Narciso (Caravaggio, 1599).

«No importa sólo serlo, sino también parecerlo». Esa era la máxima por la que se regía la política cuando yo era chaval —o al menos eso quería creer—, la cual ha degenerado hacia «no importa serlo, sólo parecerlo». Ya no importa lo que se haga o lo que se deje de hacer con el poder político, sino lo que parezca que se ha hecho o se haya dejado de hacer.

En un mundo de velocidad vertiginosa el ayer es prehistoria, el hoy ya pasó y mañana todo se olvidará, de forma que el político puede decir lo que quiera, sin que por ello sufra ninguna consecuencia. Puede prometer El Dorado sin ruborizarse y jurar y perjurar que lo que dijo ayer, grabado por veinte periodistas, no es más que una invención de la pérfida prensa —al menos de la no afín—, siempre al acecho de los pobres políticos.

¡Y lo peor es que aceptamos este juego mefistofélico!

De alguna manera que se me escapa, hemos sido domesticados y ya ni ejercemos el derecho al pataleo. Nos conformamos con la mediocridad más absoluta y compramos los argumentos más pueriles y falaces como si de verdades absolutas se tratara —o, al menos, de las supuestas verdades absolutas de hoy, que mañana ya veremos en qué mutan—.

Los políticos de hoy ya no sueñan con convertirse en grandes estadistas ni con lograr grandes hazañas para su nación. Eso ya no importa. Ahora sólo quieren conseguir su éxito personal, perpetuarse en el poder y asegurarse de que sólo reciban loas y alabanzas. Se han convertido en comerciales de venta piramidal. Te venden una mentira solapada con otra y fundamentada en una anterior con el único objetivo de continuar con su huida hacia adelante y de lucir por encima del resto. No importa lo que venga después. El último que pague la cuenta. Sólo necesitan parecer pues el ser pasó a mejor vida.

Y nosotros, la nación, ¡qué bonito!, la nación, decía, admiramos a esos fantoches de bajo calado que serían incapaces de sobrevivir en el mundo real; ése en el que nos movemos, día sí y día también, la gente de bien, y de mal —o sea, nosotros, la nación—. Aceptamos este juego absurdo en el que nos dedicamos a pagar impuestos con la esperanza de que repercuta en mejores servicios. ¡Ignorantes o ciegos voluntarios!, que no vemos o no queremos ver que en realidad todo es un gran tablero en el que colocar las fichas de los amiguetes que les sigan dorando la píldora por los siglos de los siglos.

¡Qué diferente sería todo en un sistema democrático!
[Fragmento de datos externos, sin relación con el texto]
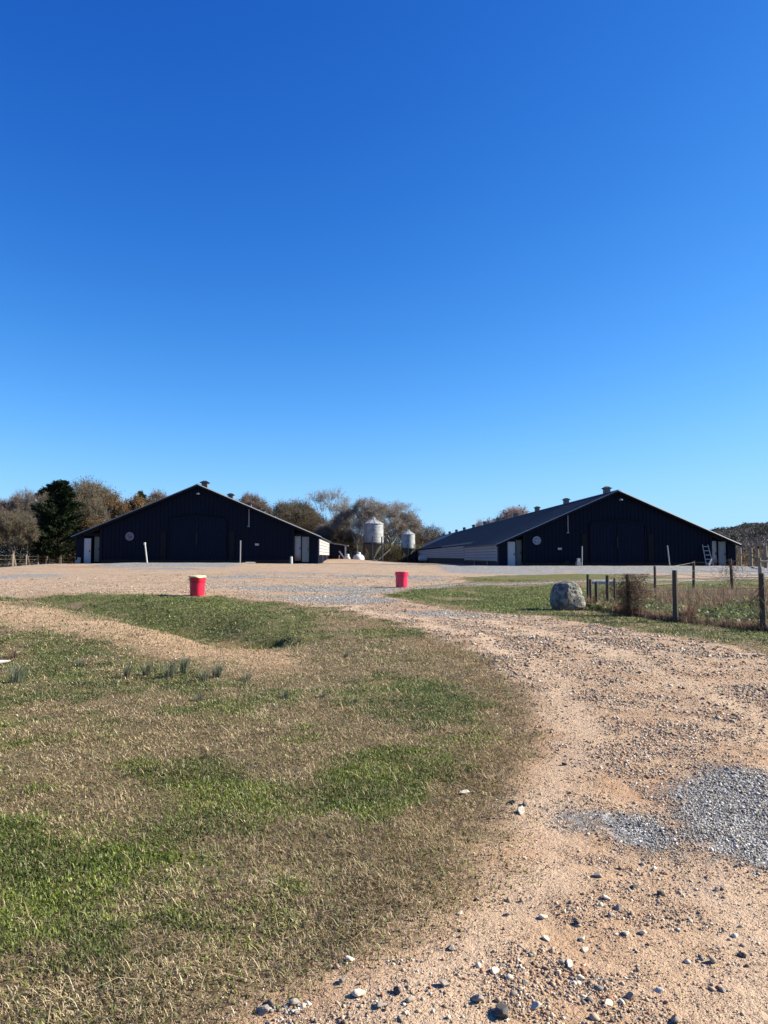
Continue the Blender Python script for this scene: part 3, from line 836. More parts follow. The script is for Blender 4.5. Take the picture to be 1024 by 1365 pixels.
    MB().add([(-W2, LEN, -.4), (W2, LEN, -.4), (W2, LEN, zE2), (0, LEN, Hh), (-W2, LEN, zE2)], [(0, 1, 2, 3, 4)]).build("rear_wall", M['navy'], root)
    # --- roof
    rf = MB(); T = .05; OV = .38
    def slab(s, w, ya, yb, mi=0):
        e = w + .22
        z_e = Hh - sl*e
        vs = [(0, ya, Hh), (s*e, ya, z_e), (s*e, yb, z_e), (0, yb, Hh), (0, ya, Hh+T), (s*e, ya, z_e+T), (s*e, yb, z_e+T), (0, yb, Hh+T)]
        fs = [(0, 3, 2, 1), (4, 5, 6, 7), (0, 1, 5, 4), (1, 2, 6, 5), (2, 3, 7, 6)]
        if s < 0: fs = [f[::-1] for f in fs]
        rf.add(vs, fs, mi)
        yy = ya + .05
        stp = .61
        while yy < min(yb, ya+75):      # standing seams
            vs = [(0, yy, Hh+T), (s*e, yy, z_e+T), (s*e, yy+.05, z_e+T), (0, yy+.05, Hh+T), (0, yy+.025, Hh+T+.03), (s*e, yy+.025, z_e+T+.03)]
            fs = [(0, 1, 5, 4), (4, 5, 2, 3)]
            if s < 0: fs = [f[::-1] for f in fs]
            rf.add(vs, fs, mi); yy += stp
    for s in (-1, 1):
        slab(s, W, -OV, S1+.25); slab(s, W2, S1+.25, LEN+.3)
    roof = rf.build("roof", M['roof'], root)
    rc = MB()
    for s in (-1, 1):
        rc.box((s*.13, LEN/2, Hh+T+.03-.13*sl+.02), (.3, LEN+.8, .02), rot=Matrix.Rotation(s*math.atan(sl), 3, 'Y'))
    rc.build("ridge_cap", M['roof'], roof)
    # rake trims: dark board under a galvanized bevelled edge
    for s in (-1, 1):
        e = W + .26
        def rk(o0, o1, y0, y1):
            return [(0, y0, Hh+o0), (s*e, y0, Hh-sl*e+o0), (s*e, y1, Hh-sl*e+o1), (0, y1, Hh+o1)]
        b = MB(); v = rk(-.13, .03, -OV-.05, -OV-.05); 
        b.add(v[:2] + v[2:], [(0, 1, 2, 3) if s > 0 else (3, 2, 1, 0)])
        v = rk(-.13, -.13, -OV-.05, -OV+.02); b.add(v, [(0, 1, 2, 3) if s < 0 else (3, 2, 1, 0)])
        b.build("rake_board", M['trim_dark'], root)
        g = MB(); v = rk(.03, .10, -OV-.055, -OV-.015); g.add(v, [(0, 1, 2, 3) if s > 0 else (3, 2, 1, 0)])
        v = rk(.10, .075, -OV-.015, -OV+.10); g.add(v, [(0, 1, 2, 3) if s > 0 else (3, 2, 1, 0)])
        g.build("rake_flashing", M['galv'], root)
    # ridge vents
    for i in range(13):
        yy = 2.3 + 11.8*i
        if yy > LEN-1: break
        v = MB()
        v.box((0, yy, Hh+.17), (.46, .46, .50)).box((0, yy, Hh+.40), (.54, .54, .05))
        o = v.build("ridge_vent", M['vent'], roof)
        c = MB(); h = .38
        c.add([(-h, yy-h, Hh+.43), (h, yy-h, Hh+.43), (h, yy+h, Hh+.43), (-h, yy+h, Hh+.43), (-.12, yy-.12, Hh+.60), (.12, yy-.12, Hh+.60), (.12, yy+.12, Hh+.60), (-.12, yy+.12, Hh+.60)],
              [(3, 2, 1, 0), (4, 5, 6, 7), (0, 1, 5, 4), (1, 2, 6, 5), (2, 3, 7, 6), (3, 0, 4, 7)])
        c.build("vent_cap", M['vent_cap'], roof)
    # gable lamp
    lx = opts['lamp']
    l = MB(); l.tube([(lx, -.03, Hh-.62), (lx, -.22, Hh-.56), (lx, -.36, Hh-.62)], .02, 6)
    l.lathe([(.03, .10), (.10, .06), (.16, -.02), (.17, -.05), (.12, -.08), (.0, -.09)], 14, (lx, -.36, Hh-.66))
    l.build("gable_lamp", M['dull_white'], root, True)
    px_ = opts['pipe']
    MB().tube([(px_, -.10, zr(px_)-.18), (px_, -.10, zr(px_)-1.45)], .04, 8).box((px_-.02, -.10, zr(px_)-1.5), (.18, .12, .08)).build("drop_pipe", M['pipe'], root)
    MB().box((opts['notice'][0], -.06, opts['notice'][1]), (.30, .02, .16)).build("notice_plate", M['white'], root)
    return root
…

Calificar de democrático a la partidocracia actual es, cuanto menos, atrevido. ¿Y si tuviéramos la capacidad real de echar del juego al político mediocre? ¿Y si pudiéramos juzgar sus actos? Pero de verdad, no desahogándonos en Twitter. ¿Te imaginas? ¿Se atreverían a mentirnos a la cara si supieran que carecen de red de protección?

Imagínate que cuando un político te mintiera, te intentara vender su última ocurrencia o fuera cazado en alguna corruptela, tuvieras la capacidad, como ciudadano responsable, de echarle y elegir a otro. ¿Qué te parecería? ¿No crees que todo funcionaría mejor?

Tenemos entonces dos opciones: hacer oír nuestra voz para conseguirlo o bajar al quiosco a empezar una nueva colección de septiembre. Tú decides.